Among the artworks presented, Proof of Stake – Technological Claims includes projects that critically work through the possibilities of making art with blockchains— like the collective Beecoin initiative, that links decentralized technologies to non-human social formations by putting blockchains in dialogue with beehives; and Sarah Friend’s Clickmine which unpacks extractive mechanisms across multiple contexts, through a metaverse property/mine simulation that issues ERC-20 tokens on the Ethereum blockchain. The exhibition also includes works that question who frames adjacent technologies, such as Artificial Intelligence—for instance, Stephanie Dinkins’ iconic Conversations with Bina48 where the artist explores the gaps in where a humanoid robot presents “an examination of the codification of social, cultural and future histories at the intersection of technology, race, gender and social equity.” Special commissions thematically weave in and out of presentations of these existing artworks, for example an installation by the artist Timur Si-Qin that recontextualizes vitrines decommissioned from the display systems of the MARKK (Museum am Rothenbaum), in a gesture that questions how museum structures themselves, and the cultural norms they perpetuate are linked to acts of classifying objects as technological. Artworks by the New Red Order and Krista Belle Stewart speak to indigenous histories, questioning how they have been institutionally represented in different contexts in Germany and the United States; while drawings by Karamia Müller show how standard “tech” tools such as architectural CAD programs privilege the creation and valuing of particular sorts of spatial usage and form.

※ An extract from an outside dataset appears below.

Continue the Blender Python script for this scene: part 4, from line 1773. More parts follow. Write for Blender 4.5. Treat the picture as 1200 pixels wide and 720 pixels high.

Participating artists: Robert Alice, Mel Chin, Joshua Citarella, Simon Denny, Fang Di, Stephanie Dinkins, DISNOVATION, Sarah Friend, Isa Genzken, Holly Herndon / Mathew Dryhurst, Femke Herregraven, Mike Kelley, Josh Kline, Paul Kolling, Agnieszka Kurant, James Luna, Karamia Müller, New Red Order (NRO): Zack Khalil, Adam Khalil, Jackson Polys, Yuri Pattison, Timur Si-Qin, Jaune Quick-to-See Smith, Krista Belle Stewart, Paul Thek, Luke Willis Thompson, Prateek Vijan and Beecoin – ein Projekt von KUNSTrePUBLIK (Einhoff, Horst, Sachs) in Kooperation mit Hiveeyes und Nascent.